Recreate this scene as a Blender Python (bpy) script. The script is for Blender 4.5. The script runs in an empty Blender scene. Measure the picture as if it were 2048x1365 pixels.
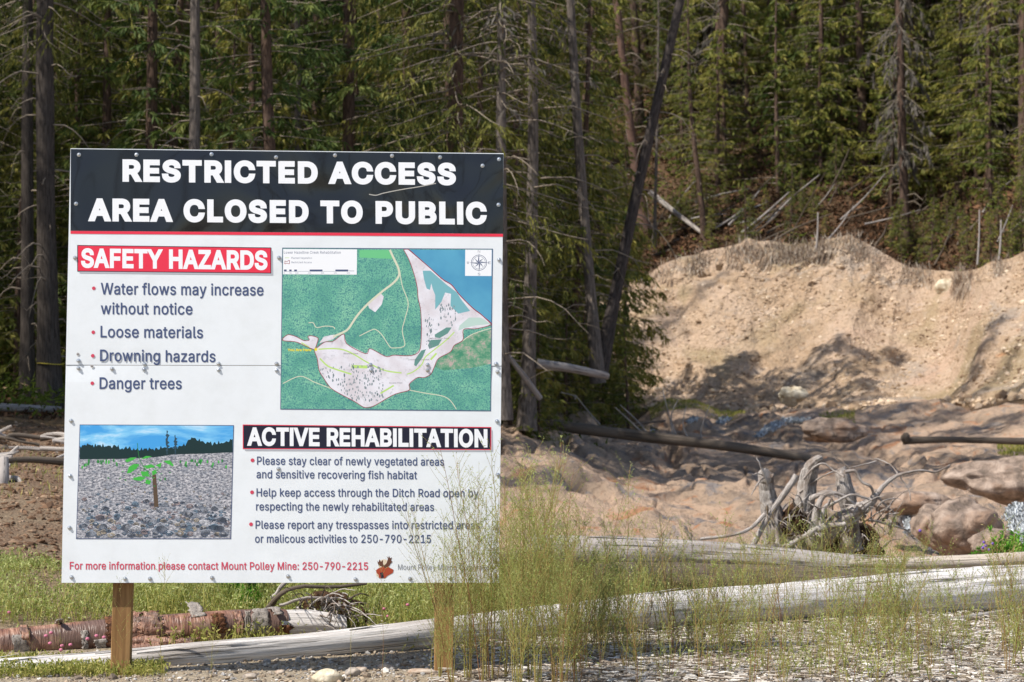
import bpy, math, random, time
import numpy as np
from mathutils import Vector, Matrix, Quaternion
from mathutils.geometry import delaunay_2d_cdt
T0 = time.time()
C = bpy.context.scene.collection
scene = bpy.context.scene

# ------------------------------------------------------------------ camera
FPX = 4600.0
CAM = np.array([0.0, 0.0, 1.7])
PITCH = math.atan(57.5 / FPX)
cam = bpy.data.cameras.new('camera'); camo = bpy.data.objects.new('camera', cam); C.objects.link(camo)
camo.location = CAM; camo.rotation_euler = (math.pi / 2 + PITCH, 0, 0)
cam.sensor_width = 22.3; cam.lens = FPX / 2048 * 22.3
cam.clip_start = 0.1; cam.clip_end = 3000
cam.dof.use_dof = True; cam.dof.focus_distance = 12.85; cam.dof.aperture_fstop = 3.6
scene.camera = camo
RT = np.array([1.0, 0, 0]); FW = np.array([0, math.cos(PITCH), math.sin(PITCH)]); UP = np.array([0, -math.sin(PITCH), math.cos(PITCH)])

def ray(px, py):
    return FW + RT * ((px - 1024) / FPX) - UP * ((py - 682.5) / FPX)

def at(px, py, d):
    """world point seen at photo pixel (px, py) at depth y = d"""
    r = ray(px, py)
    return CAM + r * (d / r[1])

# ------------------------------------------------------------------ world, sun, exposure
SUN_EL, SUN_AZ = math.radians(51), math.radians(-120)     # sun behind the camera, to the left
L = -np.array([math.sin(SUN_AZ) * math.cos(SUN_EL), math.cos(SUN_AZ) * math.cos(SUN_EL), math.sin(SUN_EL)])
w = bpy.data.worlds.new('World'); scene.world = w; w.use_nodes = True
nt = w.node_tree; bg = nt.nodes['Background']
sky = nt.nodes.new('ShaderNodeTexSky'); sky.sky_type = 'NISHITA'; sky.sun_disc = False
sky.sun_elevation = SUN_EL; sky.sun_rotation = SUN_AZ % (2 * math.pi)
nt.links.new(sky.outputs[0], bg.inputs[0]); bg.inputs[1].default_value = 0.12
sun = bpy.data.lights.new('sun', 'SUN'); suno = bpy.data.objects.new('sun', sun); C.objects.link(suno)
sun.energy = 4.6; sun.angle = math.radians(0.55); sun.color = (1.0, 0.95, 0.87)
suno.rotation_euler = Vector(L).to_track_quat('-Z', 'Y').to_euler()
suno.location = (-20, -20, 30)
scene.view_settings.view_transform = 'Standard'; scene.view_settings.look = 'None'
scene.view_settings.gamma = 1; scene.view_settings.exposure = 0.35
scene.view_settings.use_curve_mapping = False

# ------------------------------------------------------------------ noise
def _h(i, j, k, s):
    n = (i.astype(np.int64) * 374761393 + j.astype(np.int64) * 668265263 + k.astype(np.int64) * 2147483647 + s * 1274126177) & 0xffffffff
    n = ((n ^ (n >> 13)) * 1274126177) & 0xffffffff
    n = (n ^ (n >> 16)) & 0xffffffff
    return n / 2147483647.5 - 1.0

def vn(x, y, z=0.0, s=0):
    x, y, z = np.broadcast_arrays(np.asarray(x, float), np.asarray(y, float), np.asarray(z, float))
    i, j, k = np.floor(x), np.floor(y), np.floor(z)
    fx, fy, fz = x - i, y - j, z - k
    ux, uy, uz = [f * f * (3 - 2 * f) for f in (fx, fy, fz)]
    r = 0
    for a in (0, 1):
        for b in (0, 1):
            for c in (0, 1):
                r = r + _h(i + a, j + b, k + c, s) * (ux if a else 1 - ux) * (uy if b else 1 - uy) * (uz if c else 1 - uz)
    return r

def fbm(x, y, z=0.0, o=4, s=0):
    r = 0; a = 1.0; f = 1.0; t = 0
    for q in range(o):
        r = r + a * vn(x * f + 17.3 * q, y * f - 9.1 * q, z * f + 3.7 * q, s + q); t += a; a *= .5; f *= 2.03
    return r / t

# ------------------------------------------------------------------ mesh builder
class MB:
    def __init__(s): s.V = []; s.F = []; s.M = []; s.n = 0; s.A = []; s.G = []
    def add(s, v, f, m=0, tint=0.0, grain=None):
        v = np.asarray(v, float); f = np.asarray(f, int)
        s.V.append(v); s.F.append(f + s.n); s.M.append(np.full(len(f), m))
        t = np.broadcast_to(np.asarray(tint, float), (len(v),)); s.A.append(t)
        s.G.append(np.zeros((len(v), 3)) if grain is None else grain)
        s.n += len(v)
    def mesh(s, name, mats, smooth=True):
        me = bpy.data.meshes.new(name)
        V = np.concatenate(s.V)
        tot = np.concatenate([np.full(len(f), f.shape[1]) for f in s.F])
        li = np.concatenate([f.ravel() for f in s.F])
        me.vertices.add(len(V)); me.vertices.foreach_set('co', V.astype(np.float32).ravel())
        me.loops.add(len(li)); me.loops.foreach_set('vertex_index', li.astype(np.int32))
        me.polygons.add(len(tot))
        st = np.concatenate([[0], np.cumsum(tot)[:-1]])
        me.polygons.foreach_set('loop_start', st.astype(np.int32))
        me.polygons.foreach_set('loop_total', tot.astype(np.int32))
        me.polygons.foreach_set('material_index', np.concatenate(s.M).astype(np.int32))
        me.polygons.foreach_set('use_smooth', np.full(len(tot), smooth))
        a = me.attributes.new('tint', 'FLOAT', 'POINT'); a.data.foreach_set('value', np.concatenate(s.A).astype(np.float32))
        g = np.concatenate(s.G)
        if np.any(g):
            a = me.attributes.new('grain', 'FLOAT_VECTOR', 'POINT'); a.data.foreach_set('vector', g.astype(np.float32).ravel())
        for m in mats: me.materials.append(m)
        me.update(calc_edges=True); me.validate()
        return me

def link(name, me, parent=None, loc=None, **props):
    o = bpy.data.objects.new(name, me); C.objects.link(o)
    if parent is not None: o.parent = parent
    if loc is not None: o.location = loc
    for k, v in props.items():
        if v: o[k] = v
    return o

def thing(name, label, cat, loc=(0, 0, 0), group=None, rot=None):
    o = link(name, None, None, loc, label=label, category=cat, group=group)
    o.empty_display_size = .2
    if rot is not None: o.rotation_mode = 'QUATERNION'; o.rotation_quaternion = rot
    return o

def norm(a): return a / (np.linalg.norm(a, axis=-1, keepdims=True) + 1e-12)

def tube(mb, P, R, sides=8, m=0, tint=0.0, disp=None, cap=True, squash=1.0):
    """swept tube; disp(s, ang, P) returns a relative radius change"""
    P = np.asarray(P, float); n = len(P); R = np.broadcast_to(np.asarray(R, float), (n,))
    T = norm(np.gradient(P, axis=0))
    t0 = T[0]; ref = np.array([0, 0, 1.0]) if abs(t0[2]) < .8 else np.array([1.0, 0, 0])
    A = np.zeros_like(P); a = norm(np.cross(ref, t0))
    for i in range(n):
        a = a - T[i] * np.dot(a, T[i]); a = a / (np.linalg.norm(a) + 1e-12); A[i] = a
    B = np.cross(T, A)
    ang = np.linspace(0, 2 * math.pi, sides, endpoint=False)
    rr = R[:, None] * np.ones(sides)[None]
    s = np.concatenate([[0], np.cumsum(np.linalg.norm(np.diff(P, axis=0), axis=1))])
    if disp is not None: rr = rr * (1 + disp(s[:, None], ang[None], P[:, None, :]))
    V = P[:, None] + A[:, None] * (np.cos(ang)[None] * rr)[..., None] + B[:, None] * (np.sin(ang)[None] * rr * squash)[..., None]
    g = np.stack([np.broadcast_to(s[:, None], rr.shape), np.broadcast_to(np.cos(ang)[None], rr.shape) * R[:, None], np.broadcast_to(np.sin(ang)[None], rr.shape) * R[:, None]], -1)
    i = np.arange(n - 1)[:, None] * sides; j = np.arange(sides)[None]; j2 = (j + 1) % sides
    F = np.stack([i + j, i + j2, i + sides + j2, i + sides + j], -1).reshape(-1, 4)
    V = V.reshape(-1, 3); g = g.reshape(-1, 3)
    mb.add(V, F, m, tint, g)
    if cap:
        for ring, fl in ((0, 1), (n - 1, 0)):
            c = P[ring]; ids = V[ring * sides:(ring + 1) * sides]
            vv = np.vstack([ids, c]); ff = [(q, (q + 1) % sides, sides) if not fl else ((q + 1) % sides, q, sides) for q in range(sides)]
            gg = np.vstack([g[ring * sides:(ring + 1) * sides], [[s[ring], 0, 0]]]) * [0.2, 3, 3]
            mb.add(vv, np.array(ff), m, tint, gg)

def cards(mb, P, D, Ln, W, m=0, tint=0.0, rng=None, bend=0.0):
    P = np.asarray(P); n = len(P); D = norm(D)
    S = norm(np.cross(D, rng.normal(size=(n, 3)))) * (np.broadcast_to(W, (n,)) / 2)[:, None]
    Ln = np.broadcast_to(Ln, (n,))[:, None]
    t = np.broadcast_to(np.asarray(tint, float), (n,))
    mid = P + D * Ln * .45
    tip = P + D * Ln; tip = tip + np.array([0, 0, -1.0]) * bend * Ln
    V = np.stack([P, mid + S, tip, mid - S], 1).reshape(-1, 3)
    F = np.arange(4 * n).reshape(n, 4)
    mb.add(V, F, m, np.repeat(t, 4))

def path(pts, n=24, jit=0.0, rng=None):
    pts = np.asarray(pts, float); k = len(pts)
    t = np.linspace(0, k - 1, n); i = np.clip(np.floor(t).astype(int), 0, k - 2); f = (t - i)[:, None]
    p0 = pts[np.clip(i - 1, 0, k - 1)]; p1 = pts[i]; p2 = pts[i + 1]; p3 = pts[np.clip(i + 2, 0, k - 1)]
    r = .5 * ((2 * p1) + (-p0 + p2) * f + (2 * p0 - 5 * p1 + 4 * p2 - p3) * f ** 2 + (-p0 + 3 * p1 - 3 * p2 + p3) * f ** 3)
    if jit and rng is not None:
        j = rng.normal(size=r.shape) * jit; j[1:-1] = (j[:-2] + j[1:-1] + j[2:]) / 3; r = r + j
    return r

# ------------------------------------------------------------------ materials
def lin(r, g, b):
    return tuple(((c / 255) / 12.92 if c / 255 <= .04045 else ((c / 255 + .055) / 1.055) ** 2.4) for c in (r, g, b))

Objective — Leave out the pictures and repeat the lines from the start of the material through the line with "scene = bpy.context.scene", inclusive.

Answer in full —
Recreate this scene as a Blender Python (bpy) script. The script is for Blender 4.5. The script runs in an empty Blender scene. Measure the picture as if it were 2048x1365 pixels.
import bpy, math, random, time
import numpy as np
from mathutils import Vector, Matrix, Quaternion
from mathutils.geometry import delaunay_2d_cdt
T0 = time.time()
C = bpy.context.scene.collection
scene = bpy.context.scene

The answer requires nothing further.